The humans are the real pleasure to watch, particularly Shia LaBeouf as Sam Witwicky, whose fast-talking energy still manages to charm us despite his recent overexposure. He’s joined by the ever-glossed lips of Megan Fox, well on her way to being Hollywood’s go-to sex object. Throughout the movie, the burgeoning couple finally works up the courage to say “The L-Word” to each other, in a cheesy subplot that deserved the cutting room floor. Sam’s annoying parents (Kevin Dunn and Julie White) appear here and there just to add some wild and crazy to their respective scenes, which are too many. Sam’s college friend Leo (Ramon Rodriguez) randomly disappears toward the end, not that anyone missed him. And a cadre of American soldiers, called The Nest, specially trained to deal with Transformers, includes throwaway parts played by Josh Duhamel and Tyrese Gibson. (Okay, so maybe LaBeouf is the only real pleasure to watch.)

Once again, Sam has to find a small device containing immense power that the very large Autobots and Decepticons fight to control. It’s a convenient marvel that these massive robots ever made devices so small because they always just fit into a human’s hands but seem to drown in their own. It’s just one of those movie flukes, I guess, such as how the girls at Sam’s college all look like supermodels and walk like they’re on a fashion show runway. When one of the coeds turns out to be a robot hunting Sam for reasons not worth getting into within this review, a procession of robo-battles ensues, ending in Egypt where a device, built into a pyramid millennia ago, threatens to destroy the Sun. But not if John Turturro can help it!

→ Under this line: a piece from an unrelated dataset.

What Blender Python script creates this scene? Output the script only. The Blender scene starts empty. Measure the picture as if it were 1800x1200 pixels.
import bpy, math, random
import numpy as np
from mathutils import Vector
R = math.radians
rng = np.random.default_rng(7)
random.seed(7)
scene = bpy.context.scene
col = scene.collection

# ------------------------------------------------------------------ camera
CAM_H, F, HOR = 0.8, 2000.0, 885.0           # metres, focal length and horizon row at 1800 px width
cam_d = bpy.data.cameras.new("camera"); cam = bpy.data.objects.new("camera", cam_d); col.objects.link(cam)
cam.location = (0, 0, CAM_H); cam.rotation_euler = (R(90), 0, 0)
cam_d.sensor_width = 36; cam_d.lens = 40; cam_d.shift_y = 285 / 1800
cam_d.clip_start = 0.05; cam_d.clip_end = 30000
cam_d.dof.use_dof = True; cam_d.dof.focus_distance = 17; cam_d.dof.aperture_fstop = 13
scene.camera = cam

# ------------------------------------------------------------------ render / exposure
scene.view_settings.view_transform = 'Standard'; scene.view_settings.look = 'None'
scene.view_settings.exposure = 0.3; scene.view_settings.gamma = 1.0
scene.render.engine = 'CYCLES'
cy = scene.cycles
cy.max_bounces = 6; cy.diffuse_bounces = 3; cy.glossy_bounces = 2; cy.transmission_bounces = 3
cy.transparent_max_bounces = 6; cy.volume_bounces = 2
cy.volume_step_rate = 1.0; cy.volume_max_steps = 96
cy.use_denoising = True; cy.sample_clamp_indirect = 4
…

Over and above the painfully long running time and nonsensical plot, Bay deposits many more Transformers whose names we never learn before they’re dead. Optimus Prime and Bumblebee have less screen time than before; they’re decoration for the humans, who themselves feel like computer-animated automatons. We’re mostly globe-hopping with our heroes to exotic locales and watching Transformers summarily demolish each other. Battles involving robo-aliens look unintelligible and scatterbrained; the rolling and clashing of metal, rendered with CGI, leaves the fighting characters indiscernible from each other. The entire schema leans on the Bay maxim that more is more when really more is less. For example, did we need to see the director’s silly and laughable interpretation of Transformer Heaven?

What’s worse is the script’s excruciatingly unfunny comic relief. Though movies usually reserve one character for comic relief, most of the characters in this sequel provide this service. Twin Transformer cars Mudflap and Skids, two unabashed racial stereotypes that would maybe be appropriate in turn-of-the-last-century minstrel shows, speak “ghetto slang” and cause us to raise an eyebrow. Sam’s mom eats some pot brownies. Turturro’s ex-agent character drops his pants for some base hilarity. Sam’s roommate drops his pants too. And we’re subjected to the notion of robot sexuality when we see a Transformer’s “scrotum” and another mini-Transformer humping Fox’s leg. Add to that plenty of swearing and inappropriate humor, and parents should take the PG-13 rating very seriously. Just because they’re robots doesn’t mean they won’t say naughty words in front of your young children.

Transformers: Revenge of the Fallen comes from a known toy franchise, offers name-brand recognition by being a sequel, boasts loud special effects, and will undoubtedly disappoint. So, it meets all criteria for your standard summer blockbuster. Bay finds every reason and no reason at all to blow stuff up real good, proving once again why he should be directing energy drinks commercials and music videos, but not motion pictures. So, after his surprisingly first-rate effort on Transformers in 2007, it’s good to know the world has returned to normal and Michael Bay is an unquestionably bad director again.